Le Quatuor Diotima s’attaque avec superbe à cet ensemble sans doute techniquement exigeant, y établissant un relief musical du plus heureux effet. La maîtrise des quatre musiciens magnifie la cohérence du propos et leur grande musicalité en exalte l’adresse. Le caractère propre de chaque partition bénéficie de leur prouesse technique: ils domptent avec art les strates rythmiques aux tempos différents qui évoluent dans un morphing aussi «maléfique» que les Heures...; les fragments mozartiens recomposés du Deuxième Quatuor se plient avec grâce à leurs archets ludiques et leurs doigts agiles; Ombra felice respire par le filtre de leur grande sensibilité intérieure.
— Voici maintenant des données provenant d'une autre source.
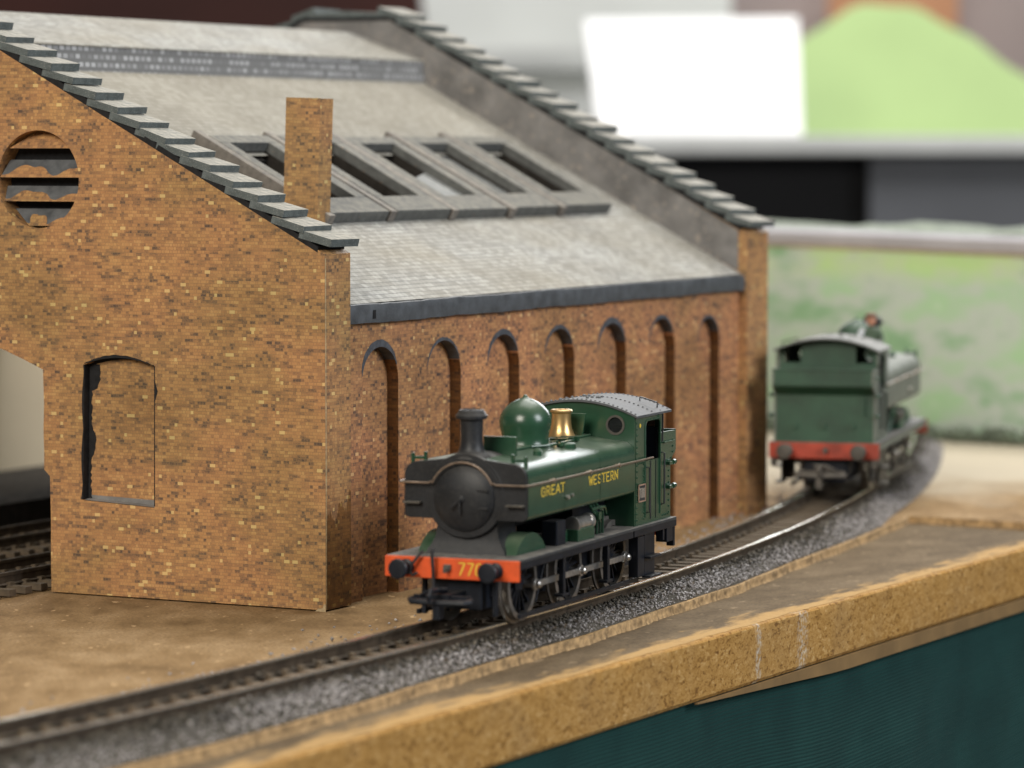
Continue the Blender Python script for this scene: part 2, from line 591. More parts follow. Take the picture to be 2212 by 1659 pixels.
def chip_material():
    k = NT('raw_chipboard', 0.85, spec=0.12)
    mm = k.obj_mm()

    def vor(scale, vec, out):
        nd = k.n('ShaderNodeTexVoronoi')
        k.put(nd.inputs['Vector'], vec)
        nd.inputs['Scale'].default_value = scale
        return nd.outputs[out]
    warp = k.n('ShaderNodeVectorMath', operation='ADD')
    k.put(warp.inputs[0], mm)
    k.put(warp.inputs[1], k.mapv(k.noise(mm, 0.5, 2.0, out=1), (1.5, 1.5, 1.5)))
    st = k.mapv(warp.outputs[0], (1, 0.55, 1.0))
    c1 = vor(0.95, st, 'Color')
    c2 = vor(2.3, st, 'Color')
    v = k.math('ADD', k.math('MULTIPLY', k.sep(c1)[0], 0.5), k.math('MULTIPLY', k.sep(c2)[1], 0.5))
    col = k.ramp(v, [(0.08, (0.15, 0.070, 0.020)), (0.24, (0.29, 0.150, 0.040)), (0.45, (0.37, 0.203, 0.058)), (0.78, (0.43, 0.245, 0.078)), (0.96, (0.53, 0.34, 0.14))])
    pit = k.step(k.noise(k.mapv(mm, (1, 0.6, 1)), 1.1, 4.0, 0.65), 0.63, 0.68)
    col = k.mix(k.math('MULTIPLY', pit, 0.6), col, (0.085, 0.040, 0.016))
    col = k.mix(k.math('MULTIPLY', k.step(k.noise(mm, 0.05, 3.0), 0.45, 0.7), 0.35), col, (0.30, 0.19, 0.085))
    # two scrapes of white filler on the front edge (their place along the edge, in mm)
    sp = k.sep(mm)
    wob = k.math('MULTIPLY', k.math('SUBTRACT', k.noise(k.mapv(mm, (1, 0.2, 1)), 0.35, 2.0), 0.5), 5.0)
    tot = None
    for y0, hw, th in ((SA, 2.0, 0.53), (SB, 4.2, 0.56)):
        d = k.math('ABSOLUTE', k.math('SUBTRACT', k.math('ADD', sp[1], wob), y0))
        m = k.math('MULTIPLY', k.math('SUBTRACT', 1.0, k.step(d, hw * 0.25, hw)), k.step(k.noise(mm, 0.8, 4.0), th - 0.12, th + 0.12))
        tot = m if tot is None else k.math('MAXIMUM', tot, m)
    col = k.mix(k.math('MULTIPLY', tot, 0.5), col, (0.72, 0.74, 0.68))
    k.color(col)
    k.bump(k.math('ADD', k.math('MULTIPLY', v, 0.6), k.math('MULTIPLY', pit, -1.0)), 0.35, 0.3)
    return k.m


M['chip'] = chip_material()
M['bareedge'] = painted('worn_bare_wood_edge', (0.42, 0.255, 0.095), 0.7, dust_amt=0.0, var=0.35, nscale=0.25, bump=0.2, wear=(0.24, 0.16, 0.08))
M['sheetedge'] = painted('fibre_sheet_edge', (0.36, 0.235, 0.112), 0.9, dust_amt=0.0, var=0.6, nscale=0.45, bump=0.8, wear=(0.22, 0.135, 0.06))
M['wood'] = painted('planed_softwood', (0.20, 0.120, 0.045), 0.6, dust_amt=0.0, var=0.2, nscale=0.08, bump=0.1)
M['sleeper'] = painted('brown_sleeper_plastic', (0.085, 0.060, 0.036), 0.7, (0.20, 0.155, 0.10), 0.7, 0.35, 0.25, 0.2)
M['railside'] = painted('brown_rail_web', (0.055, 0.040, 0.027), 0.75, dust_amt=0.2, var=0.4, nscale=0.3, spec=0.15)
M['railtop'] = painted('polished_rail_head', (0.93, 0.90, 0.82), 0.22, dust_amt=0.05, var=0.12, nscale=0.1, bump=0.0, metal=0.97)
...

En général, et jusqu’à la courte pièce en re-recording qui, de prime abord, peut sembler manquer de densité discursive, ils livrent tout le potentiel de chaque œuvre, leur interprétation échafaudée et construite avec la grande rigueur nécessaire.


Hormis le curriculum vitae des artistes concernés, la notice fournit peu de précisions quant aux œuvres présentées et à leur interprétation. On peut le regretter. L’article principal, «Vertige(s)», garde cependant une valeur propre. C’est un court essai poétique de l’architecte et paysagiste Nicolas Gilsoul, qui souligne avec art et conviction les correspondances entre la musique et l’architecture, le cinéma et les merveilleux jardins japonais tout en livrant ses impressions – poétiques toujours – sur les quatre pièces pour quatuor de son ami Régis Campo.


La prestation des Diotima est déjà une raison suffisante pour aborder ce programme qui semble pleinement correspondre aux idées et à l’esthétique du compositeur. Ils en donnent une lecture admirablement détaillée et les écouter est un rare plaisir.